Someter al enemigo sin luchar es la suprema excelencia. De este modo, lo que es de máxima importancia en la guerra es atacar la estrategia del enemigo. Lo segundo mejor es romper sus alianzas mediante la diplomacia. En tercer lugar viene atacar a su ejército”.
Hace casi 2.500 años que el general chino Sun Tzu escribió estas líneas en El arte de la guerra, un clásico de la estrategia y el arte militar que en modo alguno ha perdido frescura y vigencia con el paso del tiempo. Y, si bien se mira, esta ha sido precisamente la estrategia que han seguido los nacionalistas en España (vascos y catalanes) desde la Transición. En primer lugar, han logrado convencer al “enemigo” de que su causa no es justa, inventando toda clase de agravios pasados y presentes y recurriendo sistemáticamente al victimismo y la propaganda (en las escuelas y en los medios de comunicación). En segundo lugar, han conseguido dividir al “enemigo” halagando a la parte más débil de la alianza (el PSOE). Y en tercer lugar, han recurrido al ataque directo a su “ejército”, amedrentando, calumniando, coaccionando o asesinando a todo aquel que se les oponga.
Los nacionalistas nunca hubieran logrado alcanzar las cotas de poder e influencia de las que hoy gozan si no hubiera sido porque previamente ya habían ganado la batalla más importante: la de las ideas. Poco importa la fuerza o los recursos de que se disponga si no se está convencido de que lo que se defiende es legítimo y moralmente superior a aquello que se combate. Uno de los grandes errores de la Transición fue dar carta de naturaleza a los nacionalismos separatistas y excluyentes en “desagravio” por el centralismo uniformador de la dictadura. Criticar al nacionalismo, no ya en sus políticas, sino en sus ideas fundantes, era y sigue siendo la forma más fácil para ganarse una reputación de tardofranquista o algo peor.
Ha sido precisamente esa inexplicable “mala conciencia” de nuestra clase política, de la gran mayoría de nuestros intelectuales y de casi todos los medios de comunicación lo que ha permitido que los nacionalistas transformen los centros educativos y medios de comunicación bajo su jurisdicción en instituciones de propaganda y adoctrinamiento político sin que las instituciones del estado (como, por ejemplo, el Ministerio de Educación) hicieran gran cosa por impedirlo.
Veinticinco años de intoxicación en las escuelas del País Vasco han producido una generación de jóvenes descerebrados que no conocen otra realidad política que las mentiras que a diario emiten las televisiones vascas (el mapa de Euskalherría que incluye Navarra y el País Vasco francés) y las aranianas falsificaciones de la Historia que a diario aprenden en las ikastolas (Euskadi está dominada por los maketos, un pueblo ‘inferior’ al que los euskaldunes, como raza ‘superior’, tienen el deber de combatir y expulsar).

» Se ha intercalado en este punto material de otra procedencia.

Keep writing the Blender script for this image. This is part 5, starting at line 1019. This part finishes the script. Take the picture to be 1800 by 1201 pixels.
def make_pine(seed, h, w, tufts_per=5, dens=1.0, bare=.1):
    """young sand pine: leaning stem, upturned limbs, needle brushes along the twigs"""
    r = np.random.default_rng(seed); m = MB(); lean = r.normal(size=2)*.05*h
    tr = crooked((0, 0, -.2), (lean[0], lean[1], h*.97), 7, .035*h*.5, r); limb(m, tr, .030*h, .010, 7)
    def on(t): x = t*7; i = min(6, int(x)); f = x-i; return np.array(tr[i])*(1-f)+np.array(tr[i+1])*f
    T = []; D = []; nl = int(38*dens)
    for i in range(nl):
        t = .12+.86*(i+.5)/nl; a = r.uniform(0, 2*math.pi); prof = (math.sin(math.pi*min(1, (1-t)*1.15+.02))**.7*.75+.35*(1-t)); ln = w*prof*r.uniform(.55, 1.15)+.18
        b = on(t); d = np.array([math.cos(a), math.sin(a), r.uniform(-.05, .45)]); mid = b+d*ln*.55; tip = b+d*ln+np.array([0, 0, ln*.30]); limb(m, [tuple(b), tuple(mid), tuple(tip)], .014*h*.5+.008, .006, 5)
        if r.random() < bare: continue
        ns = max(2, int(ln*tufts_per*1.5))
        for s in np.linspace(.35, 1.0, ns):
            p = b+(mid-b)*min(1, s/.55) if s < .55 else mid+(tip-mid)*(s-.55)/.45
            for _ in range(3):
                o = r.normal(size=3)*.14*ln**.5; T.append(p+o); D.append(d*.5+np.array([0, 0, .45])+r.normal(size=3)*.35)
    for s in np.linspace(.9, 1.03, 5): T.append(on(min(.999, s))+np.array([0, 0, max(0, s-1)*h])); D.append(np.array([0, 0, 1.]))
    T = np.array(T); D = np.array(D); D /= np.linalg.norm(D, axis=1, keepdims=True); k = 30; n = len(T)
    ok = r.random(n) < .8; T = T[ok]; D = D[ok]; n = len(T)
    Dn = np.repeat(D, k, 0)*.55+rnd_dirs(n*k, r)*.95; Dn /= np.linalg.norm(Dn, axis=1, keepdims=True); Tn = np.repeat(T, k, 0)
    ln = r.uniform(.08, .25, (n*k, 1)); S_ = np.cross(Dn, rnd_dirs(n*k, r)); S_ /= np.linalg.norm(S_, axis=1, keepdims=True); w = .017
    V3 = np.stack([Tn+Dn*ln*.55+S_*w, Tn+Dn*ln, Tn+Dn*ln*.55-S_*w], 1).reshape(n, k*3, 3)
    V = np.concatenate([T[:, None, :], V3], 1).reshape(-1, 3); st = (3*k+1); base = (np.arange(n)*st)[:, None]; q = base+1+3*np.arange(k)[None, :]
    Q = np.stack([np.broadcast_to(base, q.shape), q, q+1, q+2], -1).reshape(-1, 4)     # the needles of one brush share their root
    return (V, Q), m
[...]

No hay que extrañarse de que haya jóvenes que se tomen en serio estas infames patrañas y decidan hacer algo por la “causa” de la libertad de Euskadi integrándose en Batasuna o directamente en la ETA, o de que los más moderados (como Eduardo Madina) se integren en Elkarri, aceptando lo esencial de las tesis nacionalistas.
A este tenor, los hipócritas ofrecimientos de “calor humano” que Ibarretxe ha dedicado a los concejales constitucionalistas en el "Manifiesto institucional en defensa del derecho a la vida, la libertad y la seguridad de todas las personas" que ha promovido y presentado ante la Asociación de Ayuntamientos Vascos suenan a gesto de “clemencia” de quien se sabe vencedor.
Claro está que ni el PP ni PSOE (al menos de momento) apoyan la iniciativa del Lehendakari. Pero mientras la condena al nacionalismo se limite exclusivamente a los métodos eufemísticamente llamados “violentos” y no se dirija frontalmente a deslegitimar y combatir las raíces del mal (la ideología racista, totalitaria y excluyente consustancial al nacionalismo vasco) habrá pocas esperanzas de que la libertad y la democracia triunfen.